The draft directions proposed by the RBI are a pivotal step towards reinforcing regulatory oversight and instilling greater accountability within the thriving digital payments ecosystem in India. Although aimed at enhancing transparency and security, these regulations introduce a set of challenges, particularly for small and medium merchants grappling with stringent KYC requirements and constraints on payment settlement options. However, amidst these challenges lie opportunities for innovation and adaptation. By navigating these regulatory changes adeptly, merchants can not only safeguard their operations but also foster trust and credibility among their customer base. Moreover, the push towards consolidation within the sector would pave the way for a more robust and resilient payments landscape, characterized by heightened consumer protection and sustainable growth.

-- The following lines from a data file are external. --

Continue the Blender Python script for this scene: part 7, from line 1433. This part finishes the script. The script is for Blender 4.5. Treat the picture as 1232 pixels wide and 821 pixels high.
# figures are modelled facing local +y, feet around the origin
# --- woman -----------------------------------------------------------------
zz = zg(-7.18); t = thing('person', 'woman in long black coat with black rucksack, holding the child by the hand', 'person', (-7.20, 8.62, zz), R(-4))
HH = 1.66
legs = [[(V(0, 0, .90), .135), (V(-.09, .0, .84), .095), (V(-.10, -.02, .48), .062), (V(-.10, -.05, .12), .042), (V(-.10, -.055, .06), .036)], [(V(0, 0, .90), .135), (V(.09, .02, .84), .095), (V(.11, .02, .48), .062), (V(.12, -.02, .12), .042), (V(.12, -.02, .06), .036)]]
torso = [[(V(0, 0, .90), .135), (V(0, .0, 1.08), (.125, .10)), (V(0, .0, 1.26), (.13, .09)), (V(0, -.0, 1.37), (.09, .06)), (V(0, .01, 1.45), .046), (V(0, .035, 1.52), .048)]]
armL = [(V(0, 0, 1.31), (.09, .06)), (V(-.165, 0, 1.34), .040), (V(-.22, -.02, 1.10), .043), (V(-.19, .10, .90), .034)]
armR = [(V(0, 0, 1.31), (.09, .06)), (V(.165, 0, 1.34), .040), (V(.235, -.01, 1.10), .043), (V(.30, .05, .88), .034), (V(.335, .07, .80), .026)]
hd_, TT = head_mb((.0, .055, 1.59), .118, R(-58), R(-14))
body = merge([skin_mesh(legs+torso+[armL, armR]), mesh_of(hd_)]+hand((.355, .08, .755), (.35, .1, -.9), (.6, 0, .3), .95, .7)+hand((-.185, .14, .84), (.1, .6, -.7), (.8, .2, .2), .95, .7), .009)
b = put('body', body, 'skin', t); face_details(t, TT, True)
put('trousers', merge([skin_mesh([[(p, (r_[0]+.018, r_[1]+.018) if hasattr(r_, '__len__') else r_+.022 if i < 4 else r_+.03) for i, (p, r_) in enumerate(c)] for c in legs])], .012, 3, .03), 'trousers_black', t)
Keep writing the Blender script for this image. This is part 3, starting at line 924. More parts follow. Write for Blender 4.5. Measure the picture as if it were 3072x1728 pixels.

As stakeholders navigate the complexities of these directives, collaboration between regulators, industry players, and merchants will be essential in ensuring a smooth transition toward a more secure and efficient digital payments environment. Conducting outreach programs and training sessions to educate various stakeholders, especially small merchants and consumers, about the regulatory requirements and assisting them in understanding and fulfilling their compliance obligations can empower merchants to navigate the regulatory landscape more effectively. Further, employing technology solutions such as digital KYC verification tools, automated compliance management systems, and user-friendly payment platforms tailored for small merchants can streamline compliance processes and reduce administrative overhead. Therefore, by implementing such strategies, policymakers, regulators, and industry stakeholders can work together to address the concerns of various stakeholders and foster inclusivity, innovation, and growth within the digital payments ecosystem.